Monday, December 27, 2010

1st Grade Color Mixing Paintings

For an easy one class period project, I gave the students a piece of white paper and tempera cakes in only the primary colors and white.  I told the students they could make anything they wanted as long as it was "nice for school" and they showed me mixing the primary colors to create secondary colors.  During one of my classes, we had a fire drill and there was something wrong with the alarm so we ended up being outside for 30 minutes of my 40 minute class.  Thankfully the weather was nice for a Kansas November afternoon but there was no time to do the project.  We had to go on to the next project the following week and I had a student in tears because she didn't get to make Art that day and, as she told me, "I -sob- LOVE Art!"  I'll have to make sure their class gets to do a similar project sometime this spring.  Anyway, here are some of the projects!

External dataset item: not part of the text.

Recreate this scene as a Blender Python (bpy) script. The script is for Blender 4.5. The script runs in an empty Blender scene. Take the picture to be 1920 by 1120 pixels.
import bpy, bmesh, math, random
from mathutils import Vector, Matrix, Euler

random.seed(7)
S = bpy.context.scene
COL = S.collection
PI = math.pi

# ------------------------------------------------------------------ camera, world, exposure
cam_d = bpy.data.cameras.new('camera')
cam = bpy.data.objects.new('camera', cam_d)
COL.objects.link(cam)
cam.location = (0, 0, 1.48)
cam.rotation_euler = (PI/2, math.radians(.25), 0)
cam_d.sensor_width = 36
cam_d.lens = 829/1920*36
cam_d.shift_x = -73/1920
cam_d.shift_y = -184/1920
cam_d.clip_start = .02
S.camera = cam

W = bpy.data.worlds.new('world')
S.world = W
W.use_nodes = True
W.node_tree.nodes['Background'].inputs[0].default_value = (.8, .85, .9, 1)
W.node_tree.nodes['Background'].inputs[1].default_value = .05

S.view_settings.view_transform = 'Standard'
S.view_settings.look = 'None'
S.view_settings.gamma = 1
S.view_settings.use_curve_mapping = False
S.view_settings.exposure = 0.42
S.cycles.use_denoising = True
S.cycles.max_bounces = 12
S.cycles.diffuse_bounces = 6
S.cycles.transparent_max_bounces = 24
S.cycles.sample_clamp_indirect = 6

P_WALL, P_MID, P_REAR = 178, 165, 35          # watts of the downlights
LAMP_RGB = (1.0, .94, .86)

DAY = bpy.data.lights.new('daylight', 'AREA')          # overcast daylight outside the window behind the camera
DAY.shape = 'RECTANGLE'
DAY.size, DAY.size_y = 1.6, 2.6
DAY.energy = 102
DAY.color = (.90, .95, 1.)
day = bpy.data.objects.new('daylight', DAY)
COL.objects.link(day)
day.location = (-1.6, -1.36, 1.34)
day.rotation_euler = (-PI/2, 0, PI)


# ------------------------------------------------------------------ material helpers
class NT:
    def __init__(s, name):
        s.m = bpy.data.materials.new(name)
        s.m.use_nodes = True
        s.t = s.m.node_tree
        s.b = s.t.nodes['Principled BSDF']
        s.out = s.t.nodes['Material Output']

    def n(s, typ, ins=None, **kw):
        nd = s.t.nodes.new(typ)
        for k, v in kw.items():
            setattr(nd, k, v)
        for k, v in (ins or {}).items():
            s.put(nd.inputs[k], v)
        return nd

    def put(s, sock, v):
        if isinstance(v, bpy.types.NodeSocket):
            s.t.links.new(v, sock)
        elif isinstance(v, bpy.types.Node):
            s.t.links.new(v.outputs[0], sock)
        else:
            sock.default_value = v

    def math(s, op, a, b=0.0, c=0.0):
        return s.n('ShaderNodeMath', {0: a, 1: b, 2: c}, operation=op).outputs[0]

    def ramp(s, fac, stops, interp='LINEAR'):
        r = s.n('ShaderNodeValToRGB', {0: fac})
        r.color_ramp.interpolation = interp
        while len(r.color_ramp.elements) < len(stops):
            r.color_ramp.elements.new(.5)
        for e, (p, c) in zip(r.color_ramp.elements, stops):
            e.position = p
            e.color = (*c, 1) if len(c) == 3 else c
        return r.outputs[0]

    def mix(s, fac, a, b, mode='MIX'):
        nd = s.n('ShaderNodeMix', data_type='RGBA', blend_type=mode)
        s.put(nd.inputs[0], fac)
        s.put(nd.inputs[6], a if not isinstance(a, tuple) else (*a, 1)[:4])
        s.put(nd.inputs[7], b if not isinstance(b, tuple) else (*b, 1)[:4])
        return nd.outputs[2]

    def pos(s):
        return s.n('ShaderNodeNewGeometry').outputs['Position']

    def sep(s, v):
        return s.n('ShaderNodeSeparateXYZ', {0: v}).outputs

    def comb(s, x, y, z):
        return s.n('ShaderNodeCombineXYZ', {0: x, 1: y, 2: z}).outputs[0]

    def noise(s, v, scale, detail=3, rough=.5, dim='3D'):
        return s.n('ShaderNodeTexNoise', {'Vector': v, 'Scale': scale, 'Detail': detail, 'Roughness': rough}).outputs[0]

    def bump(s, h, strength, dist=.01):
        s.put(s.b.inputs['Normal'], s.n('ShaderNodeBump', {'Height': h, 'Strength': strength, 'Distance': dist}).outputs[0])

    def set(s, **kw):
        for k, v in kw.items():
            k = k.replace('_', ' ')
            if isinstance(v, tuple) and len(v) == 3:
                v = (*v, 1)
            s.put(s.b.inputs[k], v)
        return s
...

Kindergarten Concentric Circles- My New Approach to Kandinsky

My SMART goal this year is about Kindergarten students being able to identify and draw basic geometric shapes.  I am doing one project that focuses on each shape.  Kandinsky's Farbstudie Quadrate was the inspiration for the circle project.  Last year when I did this project, I asked all students to make their concentric circles on a grid, like Kandinsky. (See the first few photos below.)  

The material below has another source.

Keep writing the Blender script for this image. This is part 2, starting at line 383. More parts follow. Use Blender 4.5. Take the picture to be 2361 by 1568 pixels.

 My approach to learning about the artist stayed the same but this year I realized that the grid wasn't necessary so I gave the students more choices.  My regular classes used markers and crayons and my double Kindergarten class did a wax resist version.  (I got permission to take one class at a time into the Art room while a Para led the other class in play-doh sculptures in the cafeteria.)  I really like the free style circle drawings.

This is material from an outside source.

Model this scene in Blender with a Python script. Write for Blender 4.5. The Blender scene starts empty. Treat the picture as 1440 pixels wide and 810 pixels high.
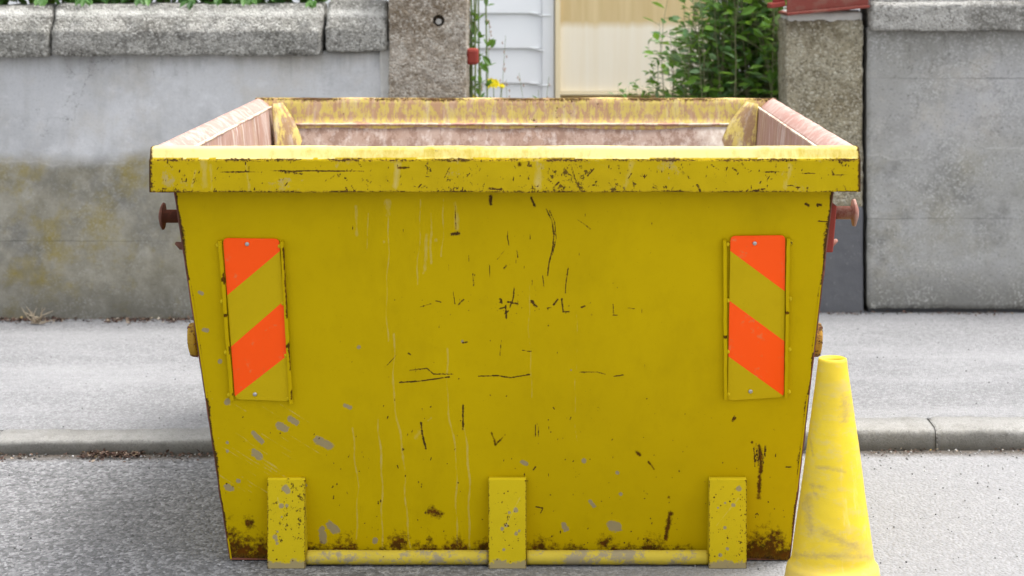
import bpy, bmesh, math, random
import numpy as np
from mathutils import Vector, noise as mnoise
random.seed(7)
rng = np.random.default_rng(7)
SC = bpy.context.scene
COL = SC.collection
R = math.radians

# ------------------------------------------------------------------ camera
F, CX, CY, CAMH = 2855.0, 767.0, -52.0, 1.5
cam = bpy.data.cameras.new('camera'); co = bpy.data.objects.new('camera', cam); COL.objects.link(co)
co.location = (0, 0, CAMH); co.rotation_euler = (R(90), 0, 0)
cam.sensor_width = 36; cam.lens = F / 1440 * 36
cam.shift_x = -(CX - 720) / 1440; cam.shift_y = -(405 - CY) / 1440
cam.clip_end = 2000
cam.dof.use_dof = True; cam.dof.focus_distance = 5.0; cam.dof.aperture_fstop = 5.6
SC.camera = co
# ------------------------------------------------------------------ world and sun (bright overcast, light from high on the right)
SUN_AZ, SUN_EL = 82.0, 71.0      # azimuth from +Y (view direction) towards +X
w = bpy.data.worlds.new('World'); SC.world = w; w.use_nodes = True
nt = w.node_tree; nt.nodes.clear()
o = nt.nodes.new('ShaderNodeOutputWorld'); bg = nt.nodes.new('ShaderNodeBackground')
sky = nt.nodes.new('ShaderNodeTexSky'); sky.sky_type = 'NISHITA'; sky.sun_disc = False
sky.sun_elevation = R(SUN_EL); sky.sun_rotation = R(SUN_AZ); sky.dust_density = 4; sky.air_density = 1.0
hs = nt.nodes.new('ShaderNodeHueSaturation'); hs.inputs['Saturation'].default_value = 0.22
nt.links.new(sky.outputs[0], hs.inputs['Color']); nt.links.new(hs.outputs[0], bg.inputs[0])
bg.inputs[1].default_value = 0.15; nt.links.new(bg.outputs[0], o.inputs[0])
sd = bpy.data.lights.new('sun', 'SUN'); sd.energy = 1.0; sd.angle = R(18); sd.color = (1, 0.965, 0.91)
so = bpy.data.objects.new('sun', sd); COL.objects.link(so)
az, el = R(SUN_AZ), R(SUN_EL)
sv = Vector((math.sin(az) * math.cos(el), math.cos(az) * math.cos(el), math.sin(el)))
so.rotation_euler = (-sv).to_track_quat('-Z', 'Y').to_euler(); so.location = (4, 4, 8)
SC.view_settings.view_transform = 'Standard'; SC.view_settings.look = 'None'
SC.view_settings.exposure = 1.5; SC.view_settings.gamma = 1

# ------------------------------------------------------------------ helpers
def P(px, py, d):                      # a point of the photo at depth d
    return Vector(((px - CX) / F * d, d, CAMH - (py - CY) / F * d))
def XX(px, d): return (px - CX) / F * d
def ZZ(py, d): return CAMH - (py - CY) / F * d

def link(o, parent=None):
    COL.objects.link(o)
    if parent is not None:
        o.parent = parent
        o.location = Vector(o.location) - Vector(parent.location)
    return o
def tag(o, label=None, cat=None, group=None, kind=None):
    if label: o['label'] = label
    if cat: o['category'] = cat
    if group: o['group'] = group
    if kind: o['kind'] = kind
    return o
def empty(name, loc, label, cat, group=None):
    o = bpy.data.objects.new(name, None); COL.objects.link(o); o.location = loc; o.empty_display_size = .1
    return tag(o, label, cat, group, 'thing')
def wpos(o):
    return Vector(o.location) + (wpos(o.parent) if o.parent else Vector((0, 0, 0)))
def mesh_obj(name, verts, faces, mat, parent=None, smooth=False, origin=None, attrs=None, matidx=None):
    """verts in world coordinates; origin = where the object's own origin sits"""
    base = Vector(origin) if origin is not None else (wpos(parent) if parent else Vector((0, 0, 0)))
    v = np.array([tuple(p) for p in verts], dtype=np.float64) - np.array(base)
    me = bpy.data.meshes.new(name); me.from_pydata(v.tolist(), [], faces)
    if not isinstance(mat, (list, tuple)): mat = [mat]
    for m in mat: me.materials.append(m)
    if matidx is not None: me.polygons.foreach_set('material_index', matidx)
    if attrs:
        for k, a in attrs.items():
            at = me.attributes.new(k, 'FLOAT', 'POINT'); at.data.foreach_set('value', np.asarray(a, dtype=np.float32))
    me.validate(); me.update()
    if smooth: me.polygons.foreach_set('use_smooth', [True] * len(me.polygons))
    o = bpy.data.objects.new(name, me); COL.objects.link(o)
    if parent is not None:
        o.parent = parent; o.location = base - wpos(parent)
    else: o.location = base
    return o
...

Tuesday, December 21, 2010

Check out my friend's blog!

If you are looking for a new blog to follow, check out Amy's Artsy Adventures!  I have known Amy for I think 4 years since we ended up in some classes together in college.  Amy is a first year Art teacher, teaching K-12 students.  Her blog is similar to mine- photos of student projects and lots of reflection that is necessary for beginning (and probably important to all) teachers.  Here are some of my favorite photos that I just borrowed from her blog!

Monday, December 20, 2010

5th Grade Food Sculptures

5th grade students learned about Pop Artist, Claes Oldenburg, and viewed images of his food sculptures.    The students had 2 class periods to make their own miniature food sculptures out of air dry clay- one to construct and one to paint.  I showed the students how they could make their sculptures hollow to stretch their alloted clay further.  Some made pinch pots to stick together for the main body of the sculpture, some used slabs and coils, and some just made their artwork solid.  Pizza slices and hotdogs seemed to be the most popular foods at my school.  I took some cool photos of students acting like they were eating their sculptures but I won't be adding them since they show the students' faces.  This project was a big hit!

I like how this student made his orange not quite ripe!

Apple core with toothpick stem.

Burger, fries, and a drink.


Moldy Cheese!

Tuesday, December 14, 2010

3rd Grade Waterscapes

I'm pretty darn happy with this project!  My students are always asking me about origami... The only thing I know how to make is a boat.  My third grade teacher showed our class and I've always remembered.  I decided to teach the students about Monet and his water lily series.  Since he was influenced by Japanese art and origami is a Japanese art form, it was a good tie-in.  

This was a two-class period project.  We covered the Art History at the beginning of the first class then used cool colors of tempera paint to make an Impressionistic painting inspired by Monet's paintings.  I had the students start by painting horizontal brush strokes using the different cool colors before adding the white streaks.  I reminded the students several times not to over blend and pointed out on the projected painting that Monet let the viewer see the individual brush strokes.  The last step of the painting was to add lily pads.

On the second day, I showed the students how to make the origami boats.  I let the students choose a piece of origami paper that I ordered and I used a big piece of paper (probably about 3 feet square) so they could see the folds I made.  I sat on the floor and had the students come sit or stand around me for each step.  I REALLY had to emphasize careful listening and following directions.  I told the students that if the folds were not made carefully, things would not line up correctly and their boat might not work.  The very last step is to turn the folded paper inside out to make the boat shape hold.  After the origami was done, bottled glue was used to attach the boats to the paintings.